Das jüngst ins Leben gerufene interdisziplinäre
Science Data Center für Literatur (SDC4Lit) hat sich das Ziel gesetzt, die Anforderungen, die Digitale Literatur an ihre Archivierung, Erforschung und Vermittlung stellt, systematisch zu reflektieren und entsprechende Lösungen für einen nachhaltigen Datenlebenszyklus Literatur langfristig umzusetzen.
Für die Archivierung, Analyse und Vermittlung von Digitaler Literatur wird eine Forschungsplattform entwickelt. Da eine solche Plattform nur in der interdisziplinären Zusammenarbeit zu bewerkstelligen ist, sind im Projekt Partner mit unterschiedlichen Expertisen in den einzelnen Teilbereichen vereint, nämlich das Deutsche Literaturarchiv Marbach, das Höchstleistungsrechenzentrum Stuttgart, sowie das Institut für Maschinelle Sprachverarbeitung und die Abteilung Digital Humanities der Universität Stuttgart.

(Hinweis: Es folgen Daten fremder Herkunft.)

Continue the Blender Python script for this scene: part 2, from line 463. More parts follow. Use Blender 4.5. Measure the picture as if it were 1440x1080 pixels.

Die born-digital Bestände des Deutschen Literaturarchivs bestehen zum einen aus digitalen Nachlässen und zum anderen aus archivierten netzliterarischen Werken. Der umfangreichste digitale Nachlass am Deutschen Literatuarchiv ist von Friedrich Kittler und umfasst 1,5 Millionen Dateien. Zur deutschsprachigen Netzliteratur können weitaus weniger Objekte gezählt werden. Netzliteratur ist durch Verlinkungen und Multimedialität geprägt. Das erschwert die Definition von Objektgrenzen und führt zu nichtlinearen Objektstrukturen, die in der Rezeption nichtlineare Handlungen ermöglichen
Zum einem scheinen sich diese Texte also zur Anwendung computergestützter und computerlinguistischer Methoden besonders anzubieten, da sie genuin in elektronischer Form vorliegen. Zum anderen bringt gerade diese Form für ihre Archivierung und Bereitstellung eine Reihe von besonderen Anforderungen mit sich.
Digitale Nachlässe sind aufgrund großer Mengen an Daten ohne computergestützte Methoden kaum erschließbar und zugänglich zu machen. Um auf diese wachsende Herausforderung in Archiven und Bibliotheken einzugehen, soll der Einsatz von Methoden der Digital Humanities für die inhaltliche Erschließung textbasierter born-digital Bestände erprobt werden. Wenn digitale Nachlässe bereits obsolete Dateiformate enthalten, sind diese nicht ohne vorherige Formatmigration für aktuelle computergestützte Analysen zugänglich.
Auch literarische Webseiten sind von den hochfrequenten Erneuerungszyklen digitaler Technik betroffen. Weiterentwicklungen der Betriebssysteme, der Browser, des HTML-Standards und gängiger Webtechnologien können zu fehlerhafter Darstellung oder fehlenden Funktionen einer Webseite führen. Um ein Werk der Netzliteratur dokumentieren zu können, sind daher neue Formen der Modellierung von Texten, die über eine bloß lineare Form hinausgehen, gefragt.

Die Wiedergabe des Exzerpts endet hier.